-------- Data shown --------
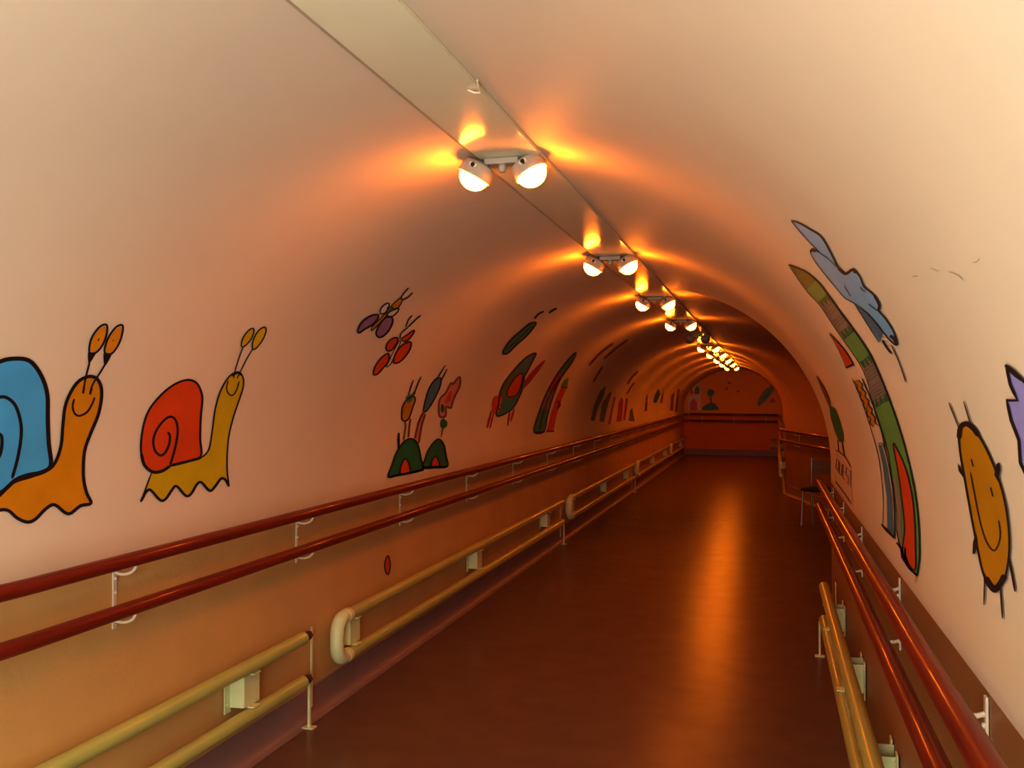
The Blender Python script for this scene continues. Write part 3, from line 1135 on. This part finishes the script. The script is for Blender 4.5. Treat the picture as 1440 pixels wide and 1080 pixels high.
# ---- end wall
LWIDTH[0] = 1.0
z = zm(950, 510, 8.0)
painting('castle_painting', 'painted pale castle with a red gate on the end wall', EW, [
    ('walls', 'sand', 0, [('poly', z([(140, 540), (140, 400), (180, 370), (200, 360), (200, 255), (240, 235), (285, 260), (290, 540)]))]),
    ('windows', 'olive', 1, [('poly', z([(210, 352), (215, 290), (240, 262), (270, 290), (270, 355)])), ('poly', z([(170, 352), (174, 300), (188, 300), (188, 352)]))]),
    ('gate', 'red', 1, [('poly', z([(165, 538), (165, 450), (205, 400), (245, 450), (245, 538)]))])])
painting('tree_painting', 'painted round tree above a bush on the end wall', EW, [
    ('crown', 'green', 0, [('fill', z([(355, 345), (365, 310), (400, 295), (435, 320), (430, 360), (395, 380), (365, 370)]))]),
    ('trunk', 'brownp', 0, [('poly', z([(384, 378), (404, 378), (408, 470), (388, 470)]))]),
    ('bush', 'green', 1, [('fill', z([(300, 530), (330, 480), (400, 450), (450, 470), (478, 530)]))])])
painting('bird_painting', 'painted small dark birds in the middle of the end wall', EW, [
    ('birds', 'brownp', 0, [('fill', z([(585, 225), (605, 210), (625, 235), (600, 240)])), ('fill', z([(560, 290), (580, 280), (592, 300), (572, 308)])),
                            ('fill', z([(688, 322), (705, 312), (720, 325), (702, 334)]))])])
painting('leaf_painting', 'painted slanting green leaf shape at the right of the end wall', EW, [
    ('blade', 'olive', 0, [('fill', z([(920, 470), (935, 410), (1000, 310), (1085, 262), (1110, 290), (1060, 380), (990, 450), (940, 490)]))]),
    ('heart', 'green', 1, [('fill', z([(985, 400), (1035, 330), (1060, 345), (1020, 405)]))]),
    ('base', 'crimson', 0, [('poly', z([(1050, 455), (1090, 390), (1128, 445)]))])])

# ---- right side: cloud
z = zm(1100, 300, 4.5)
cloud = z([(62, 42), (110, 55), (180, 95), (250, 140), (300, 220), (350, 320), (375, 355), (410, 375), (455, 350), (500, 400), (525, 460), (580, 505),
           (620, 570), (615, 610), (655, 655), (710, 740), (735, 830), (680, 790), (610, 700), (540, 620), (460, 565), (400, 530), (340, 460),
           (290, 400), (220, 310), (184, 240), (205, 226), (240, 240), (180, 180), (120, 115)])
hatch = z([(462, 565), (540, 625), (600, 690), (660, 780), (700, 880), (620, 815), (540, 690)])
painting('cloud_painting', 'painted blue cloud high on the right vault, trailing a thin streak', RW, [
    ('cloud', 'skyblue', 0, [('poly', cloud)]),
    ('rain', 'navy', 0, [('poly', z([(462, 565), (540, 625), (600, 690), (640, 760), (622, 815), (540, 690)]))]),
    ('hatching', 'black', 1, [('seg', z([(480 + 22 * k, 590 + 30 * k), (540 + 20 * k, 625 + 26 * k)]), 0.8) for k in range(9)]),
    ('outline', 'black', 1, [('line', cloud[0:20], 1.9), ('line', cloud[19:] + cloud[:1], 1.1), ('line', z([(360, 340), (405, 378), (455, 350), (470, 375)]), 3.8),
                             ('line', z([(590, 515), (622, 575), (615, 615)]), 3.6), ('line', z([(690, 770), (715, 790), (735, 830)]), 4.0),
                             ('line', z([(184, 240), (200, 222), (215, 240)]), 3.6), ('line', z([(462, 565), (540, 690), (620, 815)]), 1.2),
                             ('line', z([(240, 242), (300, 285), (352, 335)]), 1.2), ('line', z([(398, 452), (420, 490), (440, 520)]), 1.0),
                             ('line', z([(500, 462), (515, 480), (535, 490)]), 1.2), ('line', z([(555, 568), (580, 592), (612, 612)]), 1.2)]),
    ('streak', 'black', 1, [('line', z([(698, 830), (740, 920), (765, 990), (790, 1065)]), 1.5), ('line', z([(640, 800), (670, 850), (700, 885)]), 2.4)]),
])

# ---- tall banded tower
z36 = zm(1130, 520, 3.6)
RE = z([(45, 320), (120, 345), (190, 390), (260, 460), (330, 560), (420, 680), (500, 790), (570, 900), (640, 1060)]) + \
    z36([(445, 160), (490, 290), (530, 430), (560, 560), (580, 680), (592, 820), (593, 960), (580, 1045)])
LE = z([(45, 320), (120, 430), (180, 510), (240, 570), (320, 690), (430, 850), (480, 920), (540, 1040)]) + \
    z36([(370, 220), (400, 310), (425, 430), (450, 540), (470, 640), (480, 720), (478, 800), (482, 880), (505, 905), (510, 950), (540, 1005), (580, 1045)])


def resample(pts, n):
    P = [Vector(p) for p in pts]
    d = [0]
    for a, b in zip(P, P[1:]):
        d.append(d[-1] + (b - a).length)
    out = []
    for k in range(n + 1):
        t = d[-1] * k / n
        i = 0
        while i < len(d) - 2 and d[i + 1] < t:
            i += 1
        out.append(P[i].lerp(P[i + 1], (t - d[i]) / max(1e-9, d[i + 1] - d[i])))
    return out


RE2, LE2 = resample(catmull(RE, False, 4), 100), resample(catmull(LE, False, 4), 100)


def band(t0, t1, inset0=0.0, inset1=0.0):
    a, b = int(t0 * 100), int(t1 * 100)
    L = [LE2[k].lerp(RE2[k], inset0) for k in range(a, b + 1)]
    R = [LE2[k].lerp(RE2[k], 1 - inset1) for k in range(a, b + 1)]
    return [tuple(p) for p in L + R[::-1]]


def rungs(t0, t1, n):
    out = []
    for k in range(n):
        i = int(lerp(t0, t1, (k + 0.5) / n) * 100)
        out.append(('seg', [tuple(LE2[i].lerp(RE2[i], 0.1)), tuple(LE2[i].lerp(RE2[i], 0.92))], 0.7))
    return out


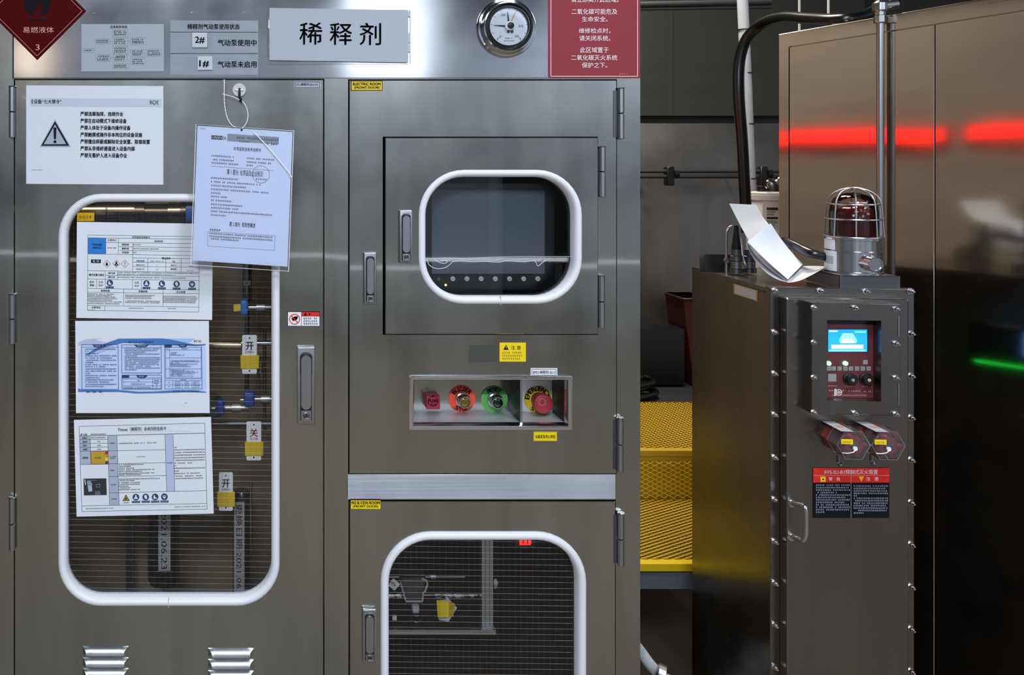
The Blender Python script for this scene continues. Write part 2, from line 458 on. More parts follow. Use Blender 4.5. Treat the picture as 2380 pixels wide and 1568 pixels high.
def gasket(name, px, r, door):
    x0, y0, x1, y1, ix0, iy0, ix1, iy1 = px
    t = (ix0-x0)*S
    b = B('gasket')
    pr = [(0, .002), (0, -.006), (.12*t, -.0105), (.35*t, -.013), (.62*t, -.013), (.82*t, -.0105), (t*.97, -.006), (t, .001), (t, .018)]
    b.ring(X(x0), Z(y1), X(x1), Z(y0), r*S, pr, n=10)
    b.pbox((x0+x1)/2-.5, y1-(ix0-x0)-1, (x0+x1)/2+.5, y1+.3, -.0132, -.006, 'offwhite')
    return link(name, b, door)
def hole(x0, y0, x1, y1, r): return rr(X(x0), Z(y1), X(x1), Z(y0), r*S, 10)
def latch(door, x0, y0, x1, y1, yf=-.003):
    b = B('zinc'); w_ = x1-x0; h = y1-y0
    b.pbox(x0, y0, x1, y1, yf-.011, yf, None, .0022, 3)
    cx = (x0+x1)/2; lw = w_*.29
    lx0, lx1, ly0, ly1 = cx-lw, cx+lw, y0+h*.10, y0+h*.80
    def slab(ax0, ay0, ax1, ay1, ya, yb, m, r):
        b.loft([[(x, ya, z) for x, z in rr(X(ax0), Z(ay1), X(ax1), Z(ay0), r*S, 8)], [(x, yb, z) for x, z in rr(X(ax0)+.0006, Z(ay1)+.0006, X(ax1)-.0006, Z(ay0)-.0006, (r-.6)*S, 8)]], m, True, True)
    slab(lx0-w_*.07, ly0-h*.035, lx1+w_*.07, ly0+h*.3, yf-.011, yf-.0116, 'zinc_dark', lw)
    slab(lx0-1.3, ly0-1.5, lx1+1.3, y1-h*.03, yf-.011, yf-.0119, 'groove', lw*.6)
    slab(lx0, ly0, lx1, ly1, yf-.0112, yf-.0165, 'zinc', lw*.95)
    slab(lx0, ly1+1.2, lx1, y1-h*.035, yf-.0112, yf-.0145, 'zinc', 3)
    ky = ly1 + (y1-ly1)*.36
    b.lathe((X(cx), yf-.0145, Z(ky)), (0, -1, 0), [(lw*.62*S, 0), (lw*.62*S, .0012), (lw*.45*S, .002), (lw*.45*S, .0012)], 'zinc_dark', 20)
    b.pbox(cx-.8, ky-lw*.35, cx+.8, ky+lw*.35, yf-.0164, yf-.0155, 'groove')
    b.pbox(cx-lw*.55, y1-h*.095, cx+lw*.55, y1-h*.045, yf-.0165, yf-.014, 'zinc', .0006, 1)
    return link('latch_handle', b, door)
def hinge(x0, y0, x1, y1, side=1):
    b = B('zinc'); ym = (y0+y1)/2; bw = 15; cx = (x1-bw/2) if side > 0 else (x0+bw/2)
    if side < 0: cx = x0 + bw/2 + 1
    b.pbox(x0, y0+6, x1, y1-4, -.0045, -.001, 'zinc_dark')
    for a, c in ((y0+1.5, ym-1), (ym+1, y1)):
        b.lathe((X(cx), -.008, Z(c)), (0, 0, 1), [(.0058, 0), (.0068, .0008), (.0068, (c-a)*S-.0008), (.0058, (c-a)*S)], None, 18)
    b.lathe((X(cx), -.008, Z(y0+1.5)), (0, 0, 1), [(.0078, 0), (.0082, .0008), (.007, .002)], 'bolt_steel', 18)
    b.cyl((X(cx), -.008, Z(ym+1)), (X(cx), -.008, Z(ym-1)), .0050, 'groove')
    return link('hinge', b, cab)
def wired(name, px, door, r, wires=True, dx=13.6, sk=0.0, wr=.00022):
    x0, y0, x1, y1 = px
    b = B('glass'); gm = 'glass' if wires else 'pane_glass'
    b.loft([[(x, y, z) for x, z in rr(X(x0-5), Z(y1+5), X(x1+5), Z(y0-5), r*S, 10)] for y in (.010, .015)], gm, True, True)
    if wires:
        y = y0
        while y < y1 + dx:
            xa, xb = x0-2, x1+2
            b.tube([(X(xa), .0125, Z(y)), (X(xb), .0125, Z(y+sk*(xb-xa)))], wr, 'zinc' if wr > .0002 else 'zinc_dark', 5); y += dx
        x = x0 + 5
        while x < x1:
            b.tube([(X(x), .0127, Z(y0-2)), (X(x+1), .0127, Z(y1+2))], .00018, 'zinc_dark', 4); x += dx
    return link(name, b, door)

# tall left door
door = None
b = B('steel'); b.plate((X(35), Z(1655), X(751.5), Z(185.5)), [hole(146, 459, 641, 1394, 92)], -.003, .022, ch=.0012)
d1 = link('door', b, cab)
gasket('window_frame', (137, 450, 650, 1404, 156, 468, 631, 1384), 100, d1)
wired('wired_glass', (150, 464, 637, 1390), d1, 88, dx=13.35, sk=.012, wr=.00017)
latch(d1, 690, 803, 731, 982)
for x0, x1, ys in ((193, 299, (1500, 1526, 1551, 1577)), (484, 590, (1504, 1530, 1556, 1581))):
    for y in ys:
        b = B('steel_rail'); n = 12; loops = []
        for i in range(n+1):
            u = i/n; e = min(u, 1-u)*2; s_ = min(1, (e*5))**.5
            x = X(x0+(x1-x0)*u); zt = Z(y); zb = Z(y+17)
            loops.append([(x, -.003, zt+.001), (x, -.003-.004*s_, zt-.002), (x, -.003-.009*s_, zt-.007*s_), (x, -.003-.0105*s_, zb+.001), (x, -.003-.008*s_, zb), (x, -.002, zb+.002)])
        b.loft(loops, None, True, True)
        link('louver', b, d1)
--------
Look through the entries above and list every line containing "from".

The Blender Python script for this scene continues. Write part 3, from line 1135 on. This part finishes the script. The script is for Blender 4.5. Treat the picture as 1440 pixels wide and 1080 pixels high.
The Blender Python script for this scene continues. Write part 2, from line 458 on. More parts follow. Use Blender 4.5. Treat the picture as 2380 pixels wide and 1568 pixels high.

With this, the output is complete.